• [INSTRUCTION]
Can you write out the whole listing exactly?

** Start **

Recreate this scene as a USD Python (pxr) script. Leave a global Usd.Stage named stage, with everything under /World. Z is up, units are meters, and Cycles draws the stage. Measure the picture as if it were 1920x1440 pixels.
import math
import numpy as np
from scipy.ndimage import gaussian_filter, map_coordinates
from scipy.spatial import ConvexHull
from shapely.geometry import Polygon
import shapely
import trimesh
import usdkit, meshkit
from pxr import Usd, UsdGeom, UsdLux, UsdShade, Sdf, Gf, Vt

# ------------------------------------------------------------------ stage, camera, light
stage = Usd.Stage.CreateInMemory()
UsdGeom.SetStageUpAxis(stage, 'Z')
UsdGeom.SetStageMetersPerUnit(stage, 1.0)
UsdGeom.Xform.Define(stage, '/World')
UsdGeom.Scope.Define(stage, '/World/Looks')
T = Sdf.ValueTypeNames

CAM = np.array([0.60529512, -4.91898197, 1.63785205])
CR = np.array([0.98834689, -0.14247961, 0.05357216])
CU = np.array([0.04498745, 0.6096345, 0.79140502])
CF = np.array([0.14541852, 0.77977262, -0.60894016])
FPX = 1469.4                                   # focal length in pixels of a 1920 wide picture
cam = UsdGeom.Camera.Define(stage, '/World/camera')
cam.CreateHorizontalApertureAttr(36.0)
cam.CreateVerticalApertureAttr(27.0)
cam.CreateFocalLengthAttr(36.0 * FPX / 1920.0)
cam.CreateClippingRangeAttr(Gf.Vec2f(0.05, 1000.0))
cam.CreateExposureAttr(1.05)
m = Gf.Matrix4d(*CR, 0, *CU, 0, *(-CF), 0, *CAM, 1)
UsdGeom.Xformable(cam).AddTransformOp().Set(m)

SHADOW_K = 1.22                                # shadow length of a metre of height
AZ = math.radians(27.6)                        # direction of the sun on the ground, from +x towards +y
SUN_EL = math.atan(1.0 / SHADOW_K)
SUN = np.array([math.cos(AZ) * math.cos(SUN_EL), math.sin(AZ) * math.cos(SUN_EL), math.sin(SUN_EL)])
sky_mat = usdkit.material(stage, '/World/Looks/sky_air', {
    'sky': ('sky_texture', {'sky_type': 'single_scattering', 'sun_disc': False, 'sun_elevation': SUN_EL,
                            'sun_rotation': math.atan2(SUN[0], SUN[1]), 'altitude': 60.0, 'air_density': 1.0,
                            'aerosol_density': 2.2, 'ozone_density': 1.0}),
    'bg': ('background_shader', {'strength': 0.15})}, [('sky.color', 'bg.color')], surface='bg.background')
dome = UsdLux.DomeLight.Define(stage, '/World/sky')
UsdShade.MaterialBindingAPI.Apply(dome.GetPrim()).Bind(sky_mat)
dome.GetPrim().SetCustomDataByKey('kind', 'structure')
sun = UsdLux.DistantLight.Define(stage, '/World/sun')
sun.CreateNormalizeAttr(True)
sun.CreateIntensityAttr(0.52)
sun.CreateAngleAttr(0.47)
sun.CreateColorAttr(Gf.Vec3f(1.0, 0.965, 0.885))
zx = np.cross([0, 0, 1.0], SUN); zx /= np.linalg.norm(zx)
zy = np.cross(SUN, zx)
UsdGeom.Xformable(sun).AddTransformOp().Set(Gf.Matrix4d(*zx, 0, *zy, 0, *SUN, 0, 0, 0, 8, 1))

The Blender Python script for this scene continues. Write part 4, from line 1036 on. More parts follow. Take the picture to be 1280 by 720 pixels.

** End **

• [TASK SOLUTION]
Recreate this scene as a USD Python (pxr) script. Leave a global Usd.Stage named stage, with everything under /World. Z is up, units are meters, and Cycles draws the stage. Measure the picture as if it were 1920x1440 pixels.
import math
import numpy as np
from scipy.ndimage import gaussian_filter, map_coordinates
from scipy.spatial import ConvexHull
from shapely.geometry import Polygon
import shapely
import trimesh
import usdkit, meshkit
from pxr import Usd, UsdGeom, UsdLux, UsdShade, Sdf, Gf, Vt

# ------------------------------------------------------------------ stage, camera, light
stage = Usd.Stage.CreateInMemory()
UsdGeom.SetStageUpAxis(stage, 'Z')
UsdGeom.SetStageMetersPerUnit(stage, 1.0)
UsdGeom.Xform.Define(stage, '/World')
UsdGeom.Scope.Define(stage, '/World/Looks')
T = Sdf.ValueTypeNames

CAM = np.array([0.60529512, -4.91898197, 1.63785205])
CR = np.array([0.98834689, -0.14247961, 0.05357216])
CU = np.array([0.04498745, 0.6096345, 0.79140502])
CF = np.array([0.14541852, 0.77977262, -0.60894016])
FPX = 1469.4                                   # focal length in pixels of a 1920 wide picture
cam = UsdGeom.Camera.Define(stage, '/World/camera')
cam.CreateHorizontalApertureAttr(36.0)
cam.CreateVerticalApertureAttr(27.0)
cam.CreateFocalLengthAttr(36.0 * FPX / 1920.0)
cam.CreateClippingRangeAttr(Gf.Vec2f(0.05, 1000.0))
cam.CreateExposureAttr(1.05)
m = Gf.Matrix4d(*CR, 0, *CU, 0, *(-CF), 0, *CAM, 1)
UsdGeom.Xformable(cam).AddTransformOp().Set(m)

SHADOW_K = 1.22                                # shadow length of a metre of height
AZ = math.radians(27.6)                        # direction of the sun on the ground, from +x towards +y
SUN_EL = math.atan(1.0 / SHADOW_K)
SUN = np.array([math.cos(AZ) * math.cos(SUN_EL), math.sin(AZ) * math.cos(SUN_EL), math.sin(SUN_EL)])
sky_mat = usdkit.material(stage, '/World/Looks/sky_air', {
    'sky': ('sky_texture', {'sky_type': 'single_scattering', 'sun_disc': False, 'sun_elevation': SUN_EL,
                            'sun_rotation': math.atan2(SUN[0], SUN[1]), 'altitude': 60.0, 'air_density': 1.0,
                            'aerosol_density': 2.2, 'ozone_density': 1.0}),
    'bg': ('background_shader', {'strength': 0.15})}, [('sky.color', 'bg.color')], surface='bg.background')
dome = UsdLux.DomeLight.Define(stage, '/World/sky')
UsdShade.MaterialBindingAPI.Apply(dome.GetPrim()).Bind(sky_mat)
dome.GetPrim().SetCustomDataByKey('kind', 'structure')
sun = UsdLux.DistantLight.Define(stage, '/World/sun')
sun.CreateNormalizeAttr(True)
sun.CreateIntensityAttr(0.52)
sun.CreateAngleAttr(0.47)
sun.CreateColorAttr(Gf.Vec3f(1.0, 0.965, 0.885))
zx = np.cross([0, 0, 1.0], SUN); zx /= np.linalg.norm(zx)
zy = np.cross(SUN, zx)
UsdGeom.Xformable(sun).AddTransformOp().Set(Gf.Matrix4d(*zx, 0, *zy, 0, *SUN, 0, 0, 0, 8, 1))

The Blender Python script for this scene continues. Write part 4, from line 1036 on. More parts follow. Take the picture to be 1280 by 720 pixels.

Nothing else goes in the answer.